The next morning, after his customary trip to the weight room, Rabbit walked passed me as we met on the dirt road. “What were you doing last night?” he asked. “I was out checking on our people.” He’d never really met me before, let alone had me walk into his night shift routine and I could tell that he was wondering whether Maxx had specifically asked me to check up on him. Maxx hadn’t, but I thought it would be a good idea to keep everyone honest. Rabbit had a reputation and I was going to keep him on his toes.

Fuels had just recently been annexed to the Transportation Department and it had created some bad feelings already between Scalawag and Maxx. Maxx hadn’t asked for the assignment to assume control of the Fuel Department, just as he hadn’t asked for the assignment to come to Tal Afar in the first place. He’d just been ordered by management to “straighten things out.” It was a gift that Maxx had, getting things “straightened out.” Maxx sensed the ever-growing tension between himself and the Fuels people, so he called a meeting in the Transportation office with all of the Americans.

“I’ve called you all together to clear the air. I sense that we’re having some difficulties with the way things are being run. If anyone has anything that they want to say to me, I’m interested in hearing it. There will be no reprisals or recriminations. You can say anything you want.” There was a long silence and then Rabbit broke it. “I think you’re an a__hole.” Maxx didn’t skip a beat. “I think you’re a flaming a__hole, but that’s neither here nor there. I want to know why you think it.” Maxx, Scalawag and Rabbit moved into the office for a more private discussion. When they emerged a half hour later, they were all smiling and talking as if some new ground had been broken in their relationship. It appeared to ease the high tension that had been crackling in the air.

Rabbit was a solitary animal who lived one of the quietest lives of anyone on the base. I don’t think he ever left the Fuel Dept. office, except to visit the Porta-John that was just outside, and the night shift was always quiet anyway. Very few people actually worked at night. Transportation was one of the exceptions, with trucks filling huge tanks on a regular basis all day and all night long. Rabbit’s fuel trucks kept the generators running and there were a lot of fuel tanks to be filled. Rabbit, just like his foreman, Scalawag, didn’t have a license to drive the fuel trucks and that fact was the original cause of the friction between Maxx and the Fuel department.

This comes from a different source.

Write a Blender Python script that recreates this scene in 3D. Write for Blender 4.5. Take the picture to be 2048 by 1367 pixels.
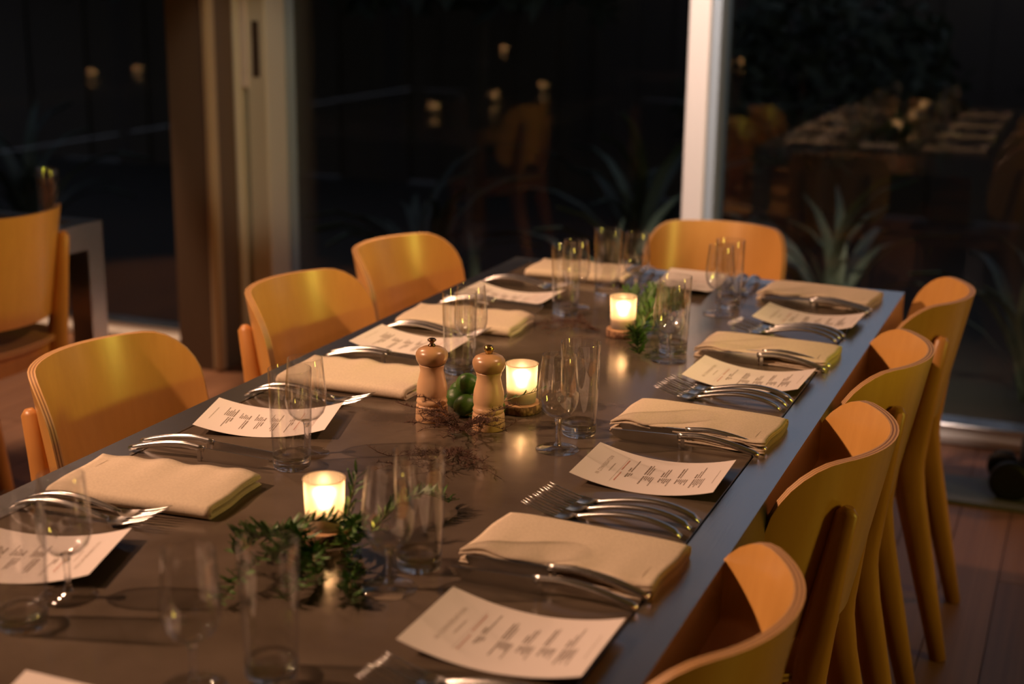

“Scalawag, what good is a Transportation foreman to me who can’t even drive a truck?” Scalawag sensed the frustration in Maxx’s voice. “When they made me foreman here there was no requirement to have a Class A CDL. I know about fuels, not driving trucks.” Maxx understood the stupidity of this company that was accustomed to hiring people without the slightest interest in whether or not they could actually perform the job that they were being hired for. All the company needed was a warm body whom they could place in the position so that the government paychecks would begin pouring into the coffers. Each new employee came with a training price tag of several thousand dollars and the company would gather a huge group of new employees at a secure location for training. The employees were held at a local hotel and transported to the training location each morning. The group was fed at the location to avoid having them leave or stand around outside the building. Nothing about the process was to attract attention. This was the world of operational security and secrecy in the face of an inconspicuous enemy. As each new group of employees was quietly shipped off to the Middle East, the company also sent an invoice to the government for their training. Scalawag and Rabbit were just bodies to fill positions. They knew about fuels, but they had no ability to do more than sit in their office and push the mountainous stack of government-generated papers from one corner of the desk to the other. “Those two are absolutely worthless to me,” I heard Maxx repeat on several different occasions, and Rabbit was keenly aware of his precarious position within the department. His only hope was to keep galloping and shifting his position ahead of the jackals until he could reach his secret hole.